経営学部では5月28日と6月4日に湘南キャンパスで、2年次生を対象に開講している「デザイン1」の一環として、1874年に設立されたデンマークの照明ブランド「ルイスポールセン」の日本法人から荒谷真司氏を講師に招き、デンマークの生活に関わるデザインについて学びました。この授業は新設の経営学部に新たに導入された科目の一つで、さまざまな視点からデザインを捉え、デザイン思考を養成するために開講しているもので、豊富な経験を持つ社会人を講師に招いています。
荒谷氏は、5月28日は「デンマークの暮らしを豊かにしているデザイン」、6月4日は、「デンマーク流照明術 日本との違い」をテーマに、豊富な映像を使って具体的に講義。「暮らしとデザイン」では、椅子や食器をはじめドアハンドルや壁に付けられたスイッチに至るまで、日常生活のための美しいデザインがなされていることを紹介し、「シンプルで奇をてらわないフォルムと機能美を求めるのが北欧デザインの特徴です」と解説しました。また、照明については、高緯度のデンマークでは日光が常に斜めから差し込むので、室内の壁や天井をマット塗装にして光を柔らかく反射させている点などが説明され、夏至のころの美しいコペンハーゲンの黄昏時の写真も紹介。「デンマークの照明は、一部屋にペンダント、テーブルランプやフロアランプなど、複数のランプを光の用途によって使い分けるのが特徴です」と説明しました。また、ルイスポールセン社の成り立ちに欠かせないデザイナーであるポール・ヘニングセンについても紹介。その仕事や思想、照明デザインの考えをひもとき、1958年にデザインされた20世紀を代表する照明のひとつ「PHアーティチョーク」について丁寧に説明しました。
聴講した学生からは、「デンマークには名作デザインが多くあり、それらを国民が誇りをもって大切に使っていることを知った」「照明によって空間の見え方、感じ方がまるで変わることに驚いた」「今日の学びをいかして光を楽しむ照明を取り入れ、おしゃれで機能的な空間を作ってみたい」などの感想が聞かれました。
また、終了後は本授業に協力している文化社会学部北欧学科の柴山由理子准教授のコーディネートで、荒谷氏の案内により本キャンパス4号館エントランスホールの「PHアーティチョーク」などの見学会も実施。

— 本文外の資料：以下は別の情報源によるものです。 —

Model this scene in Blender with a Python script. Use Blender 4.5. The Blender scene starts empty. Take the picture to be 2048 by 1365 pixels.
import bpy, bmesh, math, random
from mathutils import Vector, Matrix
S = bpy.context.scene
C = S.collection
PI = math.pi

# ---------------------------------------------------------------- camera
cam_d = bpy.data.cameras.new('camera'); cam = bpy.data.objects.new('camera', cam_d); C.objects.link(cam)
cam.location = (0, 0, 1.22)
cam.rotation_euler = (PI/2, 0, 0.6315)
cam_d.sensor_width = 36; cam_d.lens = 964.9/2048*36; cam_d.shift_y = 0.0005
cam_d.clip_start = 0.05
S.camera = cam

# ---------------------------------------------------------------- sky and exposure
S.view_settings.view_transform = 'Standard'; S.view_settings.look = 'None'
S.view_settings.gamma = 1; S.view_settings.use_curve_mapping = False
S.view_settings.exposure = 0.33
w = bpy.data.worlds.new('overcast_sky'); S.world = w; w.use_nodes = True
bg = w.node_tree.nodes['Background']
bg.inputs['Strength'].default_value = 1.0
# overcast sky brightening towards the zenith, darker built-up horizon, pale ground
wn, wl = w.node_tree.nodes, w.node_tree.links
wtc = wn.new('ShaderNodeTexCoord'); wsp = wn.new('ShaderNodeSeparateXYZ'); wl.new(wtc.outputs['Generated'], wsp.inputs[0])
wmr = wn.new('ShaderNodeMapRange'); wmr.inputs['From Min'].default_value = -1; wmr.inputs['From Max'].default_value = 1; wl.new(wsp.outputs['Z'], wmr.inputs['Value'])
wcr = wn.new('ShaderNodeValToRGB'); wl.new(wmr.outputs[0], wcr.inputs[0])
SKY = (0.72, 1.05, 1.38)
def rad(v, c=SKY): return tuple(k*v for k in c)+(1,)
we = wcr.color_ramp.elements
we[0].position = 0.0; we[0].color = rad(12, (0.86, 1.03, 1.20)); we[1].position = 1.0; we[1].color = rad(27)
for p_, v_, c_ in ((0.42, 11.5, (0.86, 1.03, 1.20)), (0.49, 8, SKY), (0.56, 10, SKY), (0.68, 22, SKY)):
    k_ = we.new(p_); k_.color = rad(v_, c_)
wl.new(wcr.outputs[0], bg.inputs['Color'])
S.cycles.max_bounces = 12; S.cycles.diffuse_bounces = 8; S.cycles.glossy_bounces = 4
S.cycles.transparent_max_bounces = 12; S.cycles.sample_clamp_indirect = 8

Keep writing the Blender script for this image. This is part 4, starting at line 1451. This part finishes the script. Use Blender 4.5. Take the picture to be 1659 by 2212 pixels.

「PHアーティチョーク」は1972年に北海道・旭川市に開学した旧東海大工芸短期大学に設置されたものを、その後札幌キャンパスで保管していたものです。本学の織田憲嗣名誉教授と荒谷氏の監修で、52年前に購入したランプは最新のLED光源にアップデートされ、4号館で輝いています。学生たちは北欧デザインを基調にまとめられた学長室も見学。参加した森優華さん(2年次生)は、「デンマークでの照明の使い方やデザインにおけるこだわりが実際に製品のデザインや設置に反映されているのを目の当たりにして、興味深く感じました実際の製品を目の前にしてお話しいただく貴重な機会を得られてうれしかった」と話しました。
本授業を担当する経営学部の亀岡京子教授は、「これから経営学を学び、社会で活躍するためには、経営戦略やマーケティングといった専門的な視点だけではなく、さまざまな社会システムや組織をデザイン的な概念で広くとらえることが必要です。今後も多様な講師を招き、学生にデザイン思考や実践力を身に付けてもらえたら」と話しています。